To paraphrase my father in-law: "Buying my airplane was a stupid decision, from a purely financial standpoint... but I can afford it and it makes me happy. Sometimes you just have to make purchases like that. After all, what's the point in budgeting, investing, and building wealth if you can't have fun with it every now and then?"
 
we knew going into this that the Model S was a really dumb purchase from a purely financial standpoint given our use case.

Agreed. I was making a financially "dumb" decision either way, but I cross-shopped a 2012 Mustang GT @ ~$40k vs a 2012 Model S 85 @ ~$80k, and projected that it would take 6-8yrs for the fuel savings to approximately offset the addition upfront cost.

To paraphrase my father in-law: "Buying my airplane was a stupid decision, from a purely financial standpoint... but I can afford it and it makes me happy. Sometimes you just have to make purchases like that. After all, what's the point in budgeting, investing, and building wealth if you can't have fun with it every now and then?"

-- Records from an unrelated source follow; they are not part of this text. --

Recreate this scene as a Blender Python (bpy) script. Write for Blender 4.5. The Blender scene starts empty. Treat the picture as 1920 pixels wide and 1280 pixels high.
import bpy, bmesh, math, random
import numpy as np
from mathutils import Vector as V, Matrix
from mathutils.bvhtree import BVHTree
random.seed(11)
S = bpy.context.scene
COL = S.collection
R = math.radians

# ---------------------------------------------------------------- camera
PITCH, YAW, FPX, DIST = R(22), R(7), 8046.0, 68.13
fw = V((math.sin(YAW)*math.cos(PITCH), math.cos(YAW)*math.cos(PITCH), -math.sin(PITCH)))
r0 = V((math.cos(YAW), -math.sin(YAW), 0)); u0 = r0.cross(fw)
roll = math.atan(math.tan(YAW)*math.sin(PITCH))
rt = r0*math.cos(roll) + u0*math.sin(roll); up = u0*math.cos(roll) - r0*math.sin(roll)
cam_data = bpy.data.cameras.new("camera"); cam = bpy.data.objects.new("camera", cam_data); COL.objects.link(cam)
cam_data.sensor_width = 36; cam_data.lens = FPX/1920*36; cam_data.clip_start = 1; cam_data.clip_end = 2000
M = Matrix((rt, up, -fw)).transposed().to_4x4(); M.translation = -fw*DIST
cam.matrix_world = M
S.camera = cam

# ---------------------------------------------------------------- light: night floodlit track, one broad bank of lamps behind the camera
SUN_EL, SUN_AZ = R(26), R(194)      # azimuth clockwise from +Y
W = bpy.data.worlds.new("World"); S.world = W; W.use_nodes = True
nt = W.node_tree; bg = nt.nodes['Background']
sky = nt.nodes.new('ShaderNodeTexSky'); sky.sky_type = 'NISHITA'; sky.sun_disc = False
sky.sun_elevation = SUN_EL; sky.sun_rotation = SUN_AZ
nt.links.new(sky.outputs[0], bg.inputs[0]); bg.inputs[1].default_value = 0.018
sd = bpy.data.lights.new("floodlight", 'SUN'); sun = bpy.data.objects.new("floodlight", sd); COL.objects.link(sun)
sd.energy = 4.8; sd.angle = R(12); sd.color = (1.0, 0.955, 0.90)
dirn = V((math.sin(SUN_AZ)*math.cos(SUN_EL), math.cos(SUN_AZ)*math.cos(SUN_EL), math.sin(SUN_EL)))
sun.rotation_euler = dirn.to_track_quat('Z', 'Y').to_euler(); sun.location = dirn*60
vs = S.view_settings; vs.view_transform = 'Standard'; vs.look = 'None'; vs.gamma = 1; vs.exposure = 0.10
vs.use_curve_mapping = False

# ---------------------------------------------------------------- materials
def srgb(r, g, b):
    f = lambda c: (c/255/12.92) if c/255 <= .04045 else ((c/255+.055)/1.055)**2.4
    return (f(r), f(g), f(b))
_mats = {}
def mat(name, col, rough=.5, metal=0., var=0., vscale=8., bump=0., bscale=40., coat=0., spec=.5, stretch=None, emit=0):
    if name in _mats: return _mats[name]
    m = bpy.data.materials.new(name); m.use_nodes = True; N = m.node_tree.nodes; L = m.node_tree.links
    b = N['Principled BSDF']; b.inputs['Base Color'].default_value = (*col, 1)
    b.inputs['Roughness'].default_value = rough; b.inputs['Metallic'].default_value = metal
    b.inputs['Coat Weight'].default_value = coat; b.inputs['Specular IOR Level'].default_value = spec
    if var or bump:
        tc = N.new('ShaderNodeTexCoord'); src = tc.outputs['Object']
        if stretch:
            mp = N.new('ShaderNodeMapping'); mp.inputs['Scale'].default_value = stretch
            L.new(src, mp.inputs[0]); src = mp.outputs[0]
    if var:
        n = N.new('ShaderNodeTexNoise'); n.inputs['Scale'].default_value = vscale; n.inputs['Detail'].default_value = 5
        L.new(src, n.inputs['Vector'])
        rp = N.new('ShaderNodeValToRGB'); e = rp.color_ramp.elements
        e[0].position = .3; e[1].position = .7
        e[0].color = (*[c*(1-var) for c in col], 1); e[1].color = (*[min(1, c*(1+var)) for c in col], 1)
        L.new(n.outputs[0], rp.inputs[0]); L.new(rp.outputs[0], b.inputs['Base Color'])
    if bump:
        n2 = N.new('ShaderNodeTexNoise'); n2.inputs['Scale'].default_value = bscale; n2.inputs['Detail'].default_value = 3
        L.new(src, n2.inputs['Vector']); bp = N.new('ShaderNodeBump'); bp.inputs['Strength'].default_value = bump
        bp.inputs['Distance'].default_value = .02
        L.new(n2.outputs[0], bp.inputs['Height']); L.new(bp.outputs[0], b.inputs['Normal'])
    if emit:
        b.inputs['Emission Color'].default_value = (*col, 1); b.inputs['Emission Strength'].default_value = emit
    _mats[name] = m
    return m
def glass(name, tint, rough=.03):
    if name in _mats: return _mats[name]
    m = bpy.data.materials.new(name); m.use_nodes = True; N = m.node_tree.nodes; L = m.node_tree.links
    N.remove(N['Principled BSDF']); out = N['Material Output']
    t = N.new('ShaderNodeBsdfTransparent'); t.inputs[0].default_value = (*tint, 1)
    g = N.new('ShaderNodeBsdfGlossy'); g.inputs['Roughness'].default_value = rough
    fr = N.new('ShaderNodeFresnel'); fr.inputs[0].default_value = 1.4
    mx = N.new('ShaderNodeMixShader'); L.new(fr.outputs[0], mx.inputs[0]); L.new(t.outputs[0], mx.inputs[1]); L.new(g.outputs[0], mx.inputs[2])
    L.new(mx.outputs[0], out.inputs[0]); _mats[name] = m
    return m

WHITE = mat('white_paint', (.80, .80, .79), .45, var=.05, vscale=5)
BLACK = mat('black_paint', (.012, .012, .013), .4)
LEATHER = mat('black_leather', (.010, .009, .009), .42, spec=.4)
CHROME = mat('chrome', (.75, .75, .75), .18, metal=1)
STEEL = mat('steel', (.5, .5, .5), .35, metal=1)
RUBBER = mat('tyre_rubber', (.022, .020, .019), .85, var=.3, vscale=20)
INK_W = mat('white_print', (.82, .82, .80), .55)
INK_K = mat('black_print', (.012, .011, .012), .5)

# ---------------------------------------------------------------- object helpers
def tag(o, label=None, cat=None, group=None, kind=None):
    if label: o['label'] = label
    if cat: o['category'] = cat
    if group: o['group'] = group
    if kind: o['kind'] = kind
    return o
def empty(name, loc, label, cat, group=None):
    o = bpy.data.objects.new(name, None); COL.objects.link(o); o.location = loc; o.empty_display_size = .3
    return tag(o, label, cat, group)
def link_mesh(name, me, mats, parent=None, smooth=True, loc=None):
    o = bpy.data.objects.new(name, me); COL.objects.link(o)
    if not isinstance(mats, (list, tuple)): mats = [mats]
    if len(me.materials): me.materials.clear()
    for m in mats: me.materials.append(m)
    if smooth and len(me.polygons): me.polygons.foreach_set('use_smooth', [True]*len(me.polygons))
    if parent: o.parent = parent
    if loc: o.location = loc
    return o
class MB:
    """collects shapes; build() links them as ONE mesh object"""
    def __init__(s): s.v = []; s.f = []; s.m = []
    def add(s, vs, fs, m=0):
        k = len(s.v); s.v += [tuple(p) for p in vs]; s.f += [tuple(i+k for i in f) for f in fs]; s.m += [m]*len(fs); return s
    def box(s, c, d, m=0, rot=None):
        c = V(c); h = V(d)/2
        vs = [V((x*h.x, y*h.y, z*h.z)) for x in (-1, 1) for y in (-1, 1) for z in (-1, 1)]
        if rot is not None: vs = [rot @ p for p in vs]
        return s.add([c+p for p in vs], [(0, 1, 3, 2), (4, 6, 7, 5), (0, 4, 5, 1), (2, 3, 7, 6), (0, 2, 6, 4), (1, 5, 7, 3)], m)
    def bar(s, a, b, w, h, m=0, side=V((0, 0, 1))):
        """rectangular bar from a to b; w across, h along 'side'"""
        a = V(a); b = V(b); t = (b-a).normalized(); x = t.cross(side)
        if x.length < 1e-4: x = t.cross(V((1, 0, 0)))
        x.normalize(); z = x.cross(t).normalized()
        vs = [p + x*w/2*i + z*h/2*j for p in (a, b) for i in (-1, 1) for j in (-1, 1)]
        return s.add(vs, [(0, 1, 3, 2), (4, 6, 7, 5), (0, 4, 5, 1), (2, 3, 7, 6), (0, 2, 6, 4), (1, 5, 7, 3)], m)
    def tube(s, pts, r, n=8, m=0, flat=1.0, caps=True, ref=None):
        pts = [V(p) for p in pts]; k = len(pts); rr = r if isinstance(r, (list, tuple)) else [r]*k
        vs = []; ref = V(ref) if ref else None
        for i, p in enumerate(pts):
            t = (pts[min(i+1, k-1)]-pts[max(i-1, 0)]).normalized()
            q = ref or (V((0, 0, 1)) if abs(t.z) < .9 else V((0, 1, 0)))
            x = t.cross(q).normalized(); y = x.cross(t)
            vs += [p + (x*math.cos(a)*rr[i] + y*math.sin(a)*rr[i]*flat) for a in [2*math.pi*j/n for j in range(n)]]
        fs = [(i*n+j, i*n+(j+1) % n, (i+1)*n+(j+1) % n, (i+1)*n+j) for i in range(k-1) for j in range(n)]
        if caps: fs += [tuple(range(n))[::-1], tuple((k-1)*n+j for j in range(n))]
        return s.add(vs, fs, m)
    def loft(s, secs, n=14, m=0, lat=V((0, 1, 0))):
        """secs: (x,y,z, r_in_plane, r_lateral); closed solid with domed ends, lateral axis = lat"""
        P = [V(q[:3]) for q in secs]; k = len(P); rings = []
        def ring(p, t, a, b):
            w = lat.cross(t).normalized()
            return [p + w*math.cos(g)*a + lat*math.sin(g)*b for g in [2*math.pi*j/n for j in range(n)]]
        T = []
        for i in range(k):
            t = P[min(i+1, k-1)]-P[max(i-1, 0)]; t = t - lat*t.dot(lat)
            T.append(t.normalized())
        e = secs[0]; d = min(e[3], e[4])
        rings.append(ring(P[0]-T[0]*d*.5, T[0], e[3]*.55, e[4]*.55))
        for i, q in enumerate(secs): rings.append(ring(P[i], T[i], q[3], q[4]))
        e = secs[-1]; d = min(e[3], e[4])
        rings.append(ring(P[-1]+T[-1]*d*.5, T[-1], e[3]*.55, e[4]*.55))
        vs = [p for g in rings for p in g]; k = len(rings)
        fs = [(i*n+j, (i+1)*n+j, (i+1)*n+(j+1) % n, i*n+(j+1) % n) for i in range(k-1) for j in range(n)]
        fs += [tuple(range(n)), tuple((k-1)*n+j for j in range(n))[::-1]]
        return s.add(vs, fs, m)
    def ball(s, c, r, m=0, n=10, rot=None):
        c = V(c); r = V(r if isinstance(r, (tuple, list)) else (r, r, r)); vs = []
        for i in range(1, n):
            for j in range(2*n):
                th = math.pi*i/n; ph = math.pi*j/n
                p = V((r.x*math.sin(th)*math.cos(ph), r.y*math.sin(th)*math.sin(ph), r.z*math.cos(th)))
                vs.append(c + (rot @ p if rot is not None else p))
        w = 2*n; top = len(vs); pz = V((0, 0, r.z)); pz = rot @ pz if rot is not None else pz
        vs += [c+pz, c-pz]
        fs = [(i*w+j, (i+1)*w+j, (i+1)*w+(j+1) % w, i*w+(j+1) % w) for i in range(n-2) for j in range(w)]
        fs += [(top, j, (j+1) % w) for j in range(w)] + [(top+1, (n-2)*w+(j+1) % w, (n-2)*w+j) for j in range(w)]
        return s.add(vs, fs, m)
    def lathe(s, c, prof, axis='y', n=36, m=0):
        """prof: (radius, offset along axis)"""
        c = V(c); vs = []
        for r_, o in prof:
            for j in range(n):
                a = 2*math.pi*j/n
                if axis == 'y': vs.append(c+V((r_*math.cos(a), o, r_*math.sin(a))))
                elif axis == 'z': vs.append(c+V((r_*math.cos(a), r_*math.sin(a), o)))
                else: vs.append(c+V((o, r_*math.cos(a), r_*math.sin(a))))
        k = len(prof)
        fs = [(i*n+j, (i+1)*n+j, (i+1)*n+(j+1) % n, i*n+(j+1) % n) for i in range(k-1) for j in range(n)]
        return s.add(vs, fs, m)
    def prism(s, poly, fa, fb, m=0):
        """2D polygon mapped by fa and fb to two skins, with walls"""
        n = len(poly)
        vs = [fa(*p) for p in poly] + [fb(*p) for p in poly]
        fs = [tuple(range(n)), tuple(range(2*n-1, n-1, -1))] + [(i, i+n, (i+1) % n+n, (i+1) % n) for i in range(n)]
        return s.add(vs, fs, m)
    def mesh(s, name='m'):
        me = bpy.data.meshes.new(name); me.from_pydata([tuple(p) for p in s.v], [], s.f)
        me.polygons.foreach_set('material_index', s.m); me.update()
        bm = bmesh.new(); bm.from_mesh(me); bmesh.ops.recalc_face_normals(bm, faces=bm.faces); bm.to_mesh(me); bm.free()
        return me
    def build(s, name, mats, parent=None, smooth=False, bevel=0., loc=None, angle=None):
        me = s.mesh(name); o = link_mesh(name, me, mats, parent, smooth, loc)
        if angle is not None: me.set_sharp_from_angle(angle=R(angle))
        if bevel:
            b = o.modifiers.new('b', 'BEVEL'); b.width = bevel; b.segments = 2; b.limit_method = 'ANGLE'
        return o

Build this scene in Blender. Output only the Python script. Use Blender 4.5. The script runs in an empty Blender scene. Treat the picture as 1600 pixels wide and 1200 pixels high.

Your father-in-law sounds like a cool dude. :)
 
Evidently my sarcasm did not come through in the final two questions of my post.

Whoops, sorry I missed that completely!

I also spreadsheet the hell out of any significant decision. Mine even had different scenarios based on future gas/electric prices.

Course I will frequently also do tons of work on a spreadhseet and then ignore the results and just do what I want anyway.